Конечно, с приходом Хрущева все «архитектурные излишества» закончились не сразу — ведь много проектов было уже в работе. Уже после смерти Сталина мы получили большой заказ на работу в ЦПКиО — на дальних прудах построили ресторан «Лето», и нас пригласили его отделывать. Добрых полгода мы делали модели, эскизы... Это был какой-то апофеоз во всех смыслах. Мы там пользовались какими-то исключительными привилегиями и уважением — настолько, что крестьянство из строительной бригады стало роптать по поводу нашего не самого длинного рабочего дня и прогулов после получки. Ну и в чисто художественном смысле тоже — мы там понаделали столько каких-то рогов изобилия, вазонов с орнаментами, фигурных карнизов, розеток; совершенно мещанское,буржуазное оформление, если вдуматься. Но работали мы, работали, а постановление о борьбе с этими самыми излишествами как раз и вышло. Мы, конечно, пороптали маленько — но так, что называется, за жизнь, без диссидентства. Умом-то все понимали, что народу нужны не столько рестораны и магазины, сколько отдельные квартиры — и уж понятно, что при массовом низкопотолочном строительстве вазоны и потолочные розетки понадобятся вряд ли.
Но времена, конечно, менялись — заказов стало меньше, в конторе стало скучно, запала ни у кого не было.
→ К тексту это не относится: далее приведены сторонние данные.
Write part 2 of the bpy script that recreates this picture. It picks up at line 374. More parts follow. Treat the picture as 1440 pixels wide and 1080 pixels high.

Нет, конечно, никто не гнал и не увольнял, и можно было спокойно заниматься реставрацией и присмотром за теми самыми излишествами, которые сам же раньше и изготовлял. Но не в двадцать же семь лет молодому художнику-ремесленнику синекуру себе искать? Руки-то были что надо, я хотел и умел работать. Потом и этих предложений не стало, предлагали в штукатуры пойти. Я, собственно, не гордец, сходил разок — посмотрел на матерящуюся лимиту и матерое зечье, и решил, что это не для меня. Тогда и нашел себе место на заводе, стал точным литьем заниматься, благо модельщиком я всегда был хорошим; мне что части машин какие-нибудь хитрые отливать, что вазоны делать, тогда было все едино. На одном месте поработал, на другом, а на третьем совсем тяжело стало — приходилось на себе опоку стокилограммовую таскать (был у нас кран, конечно, только плохой — чтобы металл не застыл и не испортился, приходилось самим ее тягать, и очень быстро). Поглядел я, как мой напарник опущение желудка себе заработал, так у меня пролетарской-то романтики и поубавилось. И я ушел.
Я никогда диссидентом не был, но тогда у меня что-то по отношению к стране поменялось, конечно. Обиды не было на власть — просто странно как-то было. Когда мы были нужны, нас вон сколько выпустили — и работа была, и мастерами мы все стали приличными. Но вот излишества стали не нужны, и нам даже переучиться на что-нибудь не предложили — а нам ведь даже тридцати не было, и мозги и руки были что надо. Живите, мол, как хотите, ищите себе дело самостоятельно. Ну, я и занялся — после пролетарской своей эпопеи пошел в школу-студию МХАТ и выучился на художника-бутафора. С Эфросом работал — в Ленкоме и на Малой Бронной; в театре Моссовета уже был завпостом, на пенсию вышел из Малого театра; не жалуюсь. Но это уже другая история.